` Patrice Ayme

Letters

RESTORING AMERICA'S HONOR: A TASK OF HOMERIC PROPORTIONS.

Date: 5/7/2004

To: letters@nytimes.com

Speaking of "restoring America's honor," Mr.Friedman wrote on May 7, 2004, that America is "an instrument of moral authority and inspiration." What an interesting semantic slip! So America is an "instrument?" May we know who is using America as an "instrument?" Are those the same sort of people who made "the strategic alliance between Nazi Germany and America's most powerful corporation"? In case you wonder, this later quote is the subtitle of Edwin Black's 2001 book "IBM and the Holocaust," which revealed that the holocaust of the Jews by Hitler was organized by ... IBM, a US corporation allied to the Nazis from 1933 to 1945. One of many.
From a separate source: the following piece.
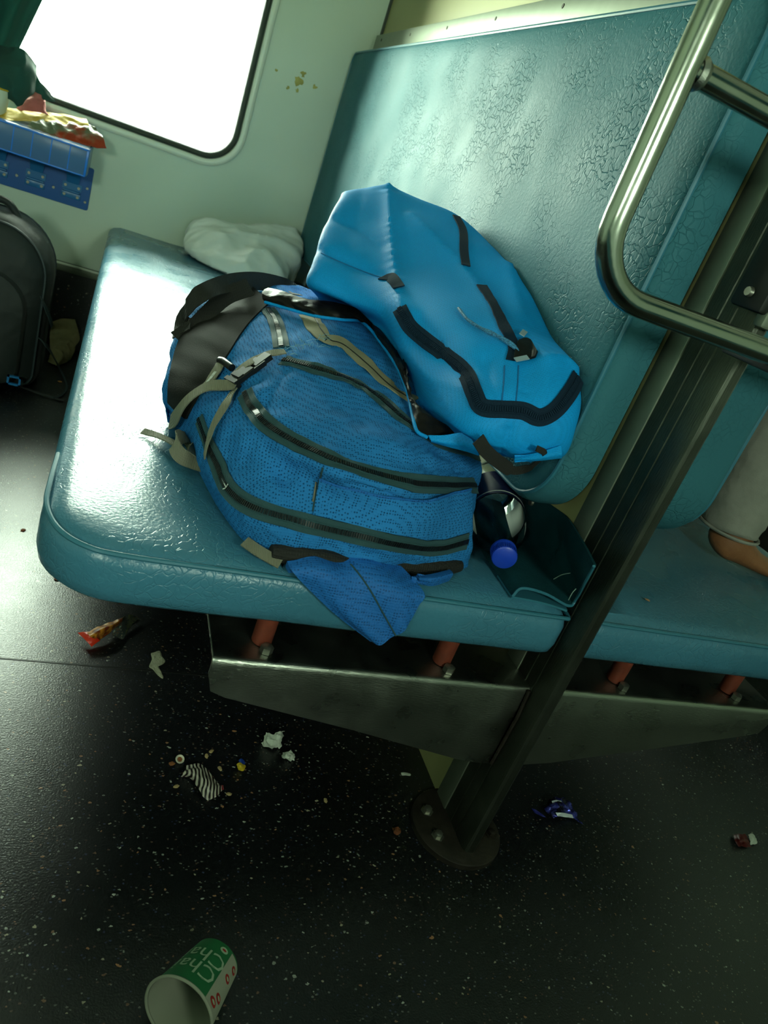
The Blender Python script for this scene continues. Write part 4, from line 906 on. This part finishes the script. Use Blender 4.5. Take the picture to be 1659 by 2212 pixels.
M_kraft = mat('brown_paper', (190, 176, 130), 0.85, bump=(('noise', 50, 0.006, None),), var=(30, 0.8, 0.2))
rows = [[at(112, 695, y=-.022), at(135, 688, y=-.022), at(162, 690, y=-.024)], [at(108, 725, y=-.03), at(136, 722, y=-.034), at(170, 718, y=-.03)], [at(108, 760, z=.03), at(136, 758, z=.035), at(168, 742, z=.035)], [at(104, 782, z=.004), at(126, 790, z=.004), at(150, 776, z=.004)]]
obj('paper_bag', *wsheet(rows, 'y', 30, 26, 0.008, 26, 0.001, 4), M_kraft, label='torn brown paper lying by the wall behind the black backpack', cat='paper')
# ------------------------------------------------------------------ litter on the floor
def scrap(name, rows, key, m, label, cat, nu=24, nv=18, wr=0.003, sc=60, th=0.0006, seed=0, group=None, mz=0.0):
    return obj(name, *wsheet(rows, key, nu, nv, wr, sc, th, seed, mz), m, label=label, cat=cat, group=group)
def Z(rows): return [[at(a, b_, z=h) for a, b_, h in r] for r in rows]
M_orange = mat('orange_packet_print', (196, 128, 40), 0.35, var=(90, 0.5, 0.08), rgb2=(110, 44, 20))
M_redseal = mat('red_packet_print', (204, 50, 24), 0.35)
M_silver = mat('silver_foil', (150, 156, 146), 0.22, metal=0.9, bump=(('noise', 90, 0.004, None),))
w = thing('snack_wrapper', 'torn orange and red snack wrapper with silver inside on the floor', 'wrapper', at(235, 1365, z=0))
obj('printed_side', *wsheet(Z([[(188, 1366, .016), (215, 1352, .020), (242, 1342, .022), (266, 1334, .022)], [(196, 1376, .018), (222, 1362, .022), (245, 1350, .024), (264, 1338, .022)], [(215, 1383, .006), (232, 1370, .008), (248, 1356, .012), (264, 1342, .018)]]), 'z', 24, 14, 0.0015, 60, 0.0006, 1, 0), M_orange, w)
obj('red_seal', *wsheet(Z([[(168, 1367, .010), (180, 1365, .014), (192, 1364, .016)], [(183, 1381, .008), (192, 1376, .014), (204, 1374, .017)], [(198, 1397, .002), (207, 1390, .004), (217, 1384, .006)]]), 'z', 16, 12, 0.0008, 60, 0.0006, 1, 0), M_redseal, w)
obj('silver_side', *wsheet(Z([[(258, 1336, .020), (278, 1328, .020), (292, 1331, .014), (306, 1341, .008)], [(250, 1352, .010), (268, 1350, .012), (282, 1346, .010), (300, 1342, .004)], [(242, 1372, .003), (254, 1376, .004), (266, 1380, .004), (270, 1362, .004)]]), 'z', 20, 14, 0.0015, 60, 0.0006, 3, 0), M_silver, w)
M_tissue = mat('white_tissue', (206, 212, 196), 0.85, bump=(('noise', 90, 0.003, None),))
M_paste = mat('dried_white_spill', (176, 176, 150), 0.7, bump=(('noise', 160, 0.003, None),), var=(70, 0.7, 0.2))
def blob(name, outline, h, m, label, cat, parent=None):
    c = V((sum(a for a, _ in outline)/len(outline), sum(b_ for _, b_ in outline)/len(outline), 0)); n = len(outline)*4
    q = curve([V((a, b_, 0)) for a, b_ in outline + outline[:1]], n + 1)[:-1]
    r0 = [at(p.x, p.y, z=0.0005) for p in q]; r1 = [at(c.x + (p.x-c.x)*.88, c.y + (p.y-c.y)*.9, z=h*.8) for p in q]; r2 = [at(c.x + (p.x-c.x)*.5, c.y + (p.y-c.y)*.5, z=h) for p in q]
    vs = r0 + r1 + r2 + [at(c.x, c.y, z=h)]
    fs = [(k*n+i, k*n+(i+1) % n, (k+1)*n+(i+1) % n, (k+1)*n+i) for k in range(2) for i in range(n)] + [(2*n+i, 2*n+(i+1) % n, 3*n) for i in range(n)] + [tuple(range(n))[::-1]]
    return obj(name, vs, fs, m, parent, label=label, cat=cat)
blob('dried_spill', [(333, 1409), (345, 1406), (350, 1418), (357, 1428), (350, 1436), (337, 1442), (342, 1452), (352, 1460), (351, 1466), (340, 1458), (330, 1446), (322, 1440), (328, 1424), (326, 1412)], .003, M_paste, 'dried white spill with a tail on the floor near the orange wrapper', 'spill')
scrap('tissue', Z([[(577, 1584, .014), (592, 1588, .022), (604, 1582, .024), (616, 1580, .014)], [(570, 1600, .008), (586, 1598, .022), (600, 1600, .024), (608, 1592, .012)], [(564, 1605, .001), (580, 1614, .003), (595, 1612, .006), (604, 1618, .001)]]), 'z', M_tissue, 'larger white scrap of tissue on the floor left of the foot plate', 'tissue', wr=0.006, sc=70, seed=2)
scrap('tissue', Z([[(610, 1630, .003), (620, 1624, .012), (631, 1622, .008)], [(612, 1636, .006), (622, 1634, .014), (634, 1634, .006)], [(616, 1641, .001), (624, 1642, .003), (634, 1641, .001)]]), 'z', M_tissue, 'small balled white tissue next to the larger scrap', 'tissue', wr=0.005, sc=120, seed=5)
blob('paper_scrap', [(866, 1669), (872, 1668), (886, 1671), (886, 1676), (876, 1675), (868, 1675)], .002, M_tissue, 'tiny white paper scrap on the floor under the bracket', 'paper')
def striped():
    m = bpy.data.materials.new('striped_foil'); m.use_nodes = True; n, l = m.node_tree.nodes, m.node_tree.links; b_ = n['Principled BSDF']
    tc = n.new('ShaderNodeTexCoord'); wv = n.new('ShaderNodeTexWave'); wv.inputs['Scale'].default_value = 60; wv.inputs['Distortion'].default_value = 5; wv.inputs['Detail'].default_value = 2; wv.inputs['Detail Scale'].default_value = 0.6
    r = n.new('ShaderNodeValToRGB'); e = r.color_ramp.elements; e[0].position = 0.3; e[0].color = lin((14, 14, 14)); e[1].position = 0.62; e[1].color = lin((190, 184, 168)); x = e.new(0.42); x.color = lin((84, 14, 22))
    l.new(tc.outputs['Object'], wv.inputs['Vector']); l.new(wv.outputs['Fac'], r.inputs[0]); l.new(r.outputs[0], b_.inputs['Base Color']); b_.inputs['Roughness'].default_value = 0.4
    return m
scrap('striped_wrapper', Z([[(404, 1655, .006), (425, 1650, .010), (440, 1658, .010), (455, 1672, .008), (470, 1690, .006), (482, 1705, .003)], [(398, 1668, .010), (416, 1668, .016), (432, 1676, .018), (446, 1690, .016), (458, 1704, .012), (470, 1718, .004)], [(392, 1676, .001), (408, 1682, .003), (424, 1694, .006), (432, 1708, .006), (440, 1722, .003), (450, 1730, .001)]]), 'z', striped(), 'crumpled wrapper with black, white and dark red stripes on the floor', 'wrapper', 36, 20, 0.0035, 50, seed=8)
scrap('red_scrap', Z([[(470, 1698, .002), (482, 1696, .006)], [(474, 1708, .003), (484, 1706, .002)]]), 'z', mat('maroon_foil', (110, 18, 28), 0.35), 'small maroon foil scrap at the end of the striped wrapper', 'foil', 8, 8, 0.001, 60)
scrap('yellow_scrap', Z([[(511, 1652, .004), (520, 1648, .008), (530, 1655, .003)], [(513, 1658, .006), (521, 1656, .010), (528, 1660, .002)], [(516, 1663, .001), (522, 1665, .002), (527, 1663, .001)]]), 'z', mat('yellow_paper', (208, 178, 40), 0.6), 'crumpled yellow scrap on the dark floor', 'paper', 12, 12, 0.002, 120)
scrap('blue_scrap', Z([[(515, 1642, .004), (522, 1639, .006), (530, 1648, .002)], [(517, 1648, .003), (524, 1650, .004), (528, 1652, .001)]]), 'z', mat('blue_foil', (24, 56, 140), 0.3), 'tiny blue foil scrap touching the yellow scrap', 'foil', 10, 8, 0.001, 90)
M_nut = mat('peanut_skin', (150, 92, 52), 0.7, var=(200, 0.6, 0.2)); M_shell = mat('pale_seed', (186, 160, 112), 0.7, var=(200, 0.7, 0.2))
c = at(387, 1642, z=0.001)
sh = MB().lathe([(0, .002), (0.0015, .0055), (0.004, .0065), (0.0055, .0058), (0.005, .0048), (0.002, .0025)], c, (0.1, -0.4, 1), 16).build('nut_shell', mat('white_shell', (212, 206, 184), 0.6), label='white nut shell with a brown hollow on the floor', cat='shell')
MB().lathe([(0.0022, .0046), (0.0034, .0038), (0.0038, .001)], c, (0.1, -0.4, 1), 12).build('shell_hollow', M_nut, sh)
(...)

American corporations made Hitler's Third Reich viable. Every single Nazi plane used in combat, or strafing French refugees in 1940 was fueled by the Ethyl Corporation of America. All Nazi vehicles used secret artificial rubber from Standard Oil of New Jersey, Nazi armor was made by another Nazi American company. The grandfather of the present US president was financing all this with his Nazi American bank; more exactly more than half of the iron production. And so on, ad nauseam. Hitler without corporate America would have been little. The Nazi socioeconomic miracle was a miracle of Anglo Saxon direct investment. To make that clear, Hitler had a giant picture of Henry Ford behind his desk in Munich. The entanglement with the Nazis was just a crucial piece of the so called "American Century." Said "American Century" could be rewritten very differently from official US history. Who gave half of Europe to Stalin? Certainly not Churchill. Certainly not the French, that the US forcefully excluded from the negotiations at Yalta. Who sided with Muslim fundamentalism for decades, with the aim of replacing French, British and Russian influences in the Middle East? That was done under the threat of atom bombing London and Paris ... Not less (November 1956)! Who profits from a crime is often who facilitated, or instigated it. What about reconsidering the "American Century" in that light? Why were the American criminals who made Nazism possible never prosecuted (differently from their European collaborators)? Is this related to the ongoing naivety of America viewing itself as a democracy, rather than as an "instrument?" What we have in Iraq is more of the same collusion between US policy and US corporate strategy, at the largest scale, except now America is all exposed, for the whole planet to see, as an "instrument." The "instrument" has run out of foreign fascists behind whom to hide. Instead of prosecuting soldiers who were given the impossible moral task to serve their Halliburton in Iraq, it may be best to understand who is using America as an "instrument," and whether this qualifies America as a "moral authority and inspiration."